--- start of PROVIDED RECORDS ---
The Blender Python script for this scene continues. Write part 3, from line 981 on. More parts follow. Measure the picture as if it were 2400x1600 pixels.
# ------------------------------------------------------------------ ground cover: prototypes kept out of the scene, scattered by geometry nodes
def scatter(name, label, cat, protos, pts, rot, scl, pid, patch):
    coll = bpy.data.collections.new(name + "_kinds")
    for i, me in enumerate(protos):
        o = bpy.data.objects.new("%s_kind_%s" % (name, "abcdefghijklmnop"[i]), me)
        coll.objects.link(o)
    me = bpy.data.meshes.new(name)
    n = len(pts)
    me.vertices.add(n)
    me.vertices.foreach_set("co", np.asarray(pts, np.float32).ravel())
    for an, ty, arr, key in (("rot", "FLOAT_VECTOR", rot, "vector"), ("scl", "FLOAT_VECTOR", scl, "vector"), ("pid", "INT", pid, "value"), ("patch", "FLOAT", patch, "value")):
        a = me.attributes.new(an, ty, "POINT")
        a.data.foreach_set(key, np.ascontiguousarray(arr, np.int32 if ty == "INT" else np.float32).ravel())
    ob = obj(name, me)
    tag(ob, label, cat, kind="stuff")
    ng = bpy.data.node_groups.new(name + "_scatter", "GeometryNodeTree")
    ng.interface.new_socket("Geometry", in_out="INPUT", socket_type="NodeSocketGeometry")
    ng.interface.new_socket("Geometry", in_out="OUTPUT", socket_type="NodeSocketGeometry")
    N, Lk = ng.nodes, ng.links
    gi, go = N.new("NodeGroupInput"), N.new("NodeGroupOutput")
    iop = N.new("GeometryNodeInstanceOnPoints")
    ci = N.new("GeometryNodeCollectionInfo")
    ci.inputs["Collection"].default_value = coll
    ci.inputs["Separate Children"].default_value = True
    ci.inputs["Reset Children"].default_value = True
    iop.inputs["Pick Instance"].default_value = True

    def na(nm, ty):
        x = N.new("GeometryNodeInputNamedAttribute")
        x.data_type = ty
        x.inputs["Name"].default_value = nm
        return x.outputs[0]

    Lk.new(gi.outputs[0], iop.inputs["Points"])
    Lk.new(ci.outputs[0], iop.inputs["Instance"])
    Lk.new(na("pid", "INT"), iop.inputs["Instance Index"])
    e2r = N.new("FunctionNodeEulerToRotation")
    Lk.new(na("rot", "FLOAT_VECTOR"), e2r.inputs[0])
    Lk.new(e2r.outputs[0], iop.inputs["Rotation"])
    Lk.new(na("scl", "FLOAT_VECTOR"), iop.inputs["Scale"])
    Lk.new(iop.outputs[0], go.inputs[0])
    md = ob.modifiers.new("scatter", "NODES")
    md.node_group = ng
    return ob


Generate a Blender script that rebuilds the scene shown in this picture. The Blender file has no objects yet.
--- end of PROVIDED RECORDS ---
Copy all the records above precisely.

* **TASK ANSWER**:
The Blender Python script for this scene continues. Write part 3, from line 981 on. More parts follow. Measure the picture as if it were 2400x1600 pixels.
# ------------------------------------------------------------------ ground cover: prototypes kept out of the scene, scattered by geometry nodes
def scatter(name, label, cat, protos, pts, rot, scl, pid, patch):
    coll = bpy.data.collections.new(name + "_kinds")
    for i, me in enumerate(protos):
        o = bpy.data.objects.new("%s_kind_%s" % (name, "abcdefghijklmnop"[i]), me)
        coll.objects.link(o)
    me = bpy.data.meshes.new(name)
    n = len(pts)
    me.vertices.add(n)
    me.vertices.foreach_set("co", np.asarray(pts, np.float32).ravel())
    for an, ty, arr, key in (("rot", "FLOAT_VECTOR", rot, "vector"), ("scl", "FLOAT_VECTOR", scl, "vector"), ("pid", "INT", pid, "value"), ("patch", "FLOAT", patch, "value")):
        a = me.attributes.new(an, ty, "POINT")
        a.data.foreach_set(key, np.ascontiguousarray(arr, np.int32 if ty == "INT" else np.float32).ravel())
    ob = obj(name, me)
    tag(ob, label, cat, kind="stuff")
    ng = bpy.data.node_groups.new(name + "_scatter", "GeometryNodeTree")
    ng.interface.new_socket("Geometry", in_out="INPUT", socket_type="NodeSocketGeometry")
    ng.interface.new_socket("Geometry", in_out="OUTPUT", socket_type="NodeSocketGeometry")
    N, Lk = ng.nodes, ng.links
    gi, go = N.new("NodeGroupInput"), N.new("NodeGroupOutput")
    iop = N.new("GeometryNodeInstanceOnPoints")
    ci = N.new("GeometryNodeCollectionInfo")
    ci.inputs["Collection"].default_value = coll
    ci.inputs["Separate Children"].default_value = True
    ci.inputs["Reset Children"].default_value = True
    iop.inputs["Pick Instance"].default_value = True

    def na(nm, ty):
        x = N.new("GeometryNodeInputNamedAttribute")
        x.data_type = ty
        x.inputs["Name"].default_value = nm
        return x.outputs[0]

    Lk.new(gi.outputs[0], iop.inputs["Points"])
    Lk.new(ci.outputs[0], iop.inputs["Instance"])
    Lk.new(na("pid", "INT"), iop.inputs["Instance Index"])
    e2r = N.new("FunctionNodeEulerToRotation")
    Lk.new(na("rot", "FLOAT_VECTOR"), e2r.inputs[0])
    Lk.new(e2r.outputs[0], iop.inputs["Rotation"])
    Lk.new(na("scl", "FLOAT_VECTOR"), iop.inputs["Scale"])
    Lk.new(iop.outputs[0], go.inputs[0])
    md = ob.modifiers.new("scatter", "NODES")
    md.node_group = ng
    return ob


Generate a Blender script that rebuilds the scene shown in this picture. The Blender file has no objects yet.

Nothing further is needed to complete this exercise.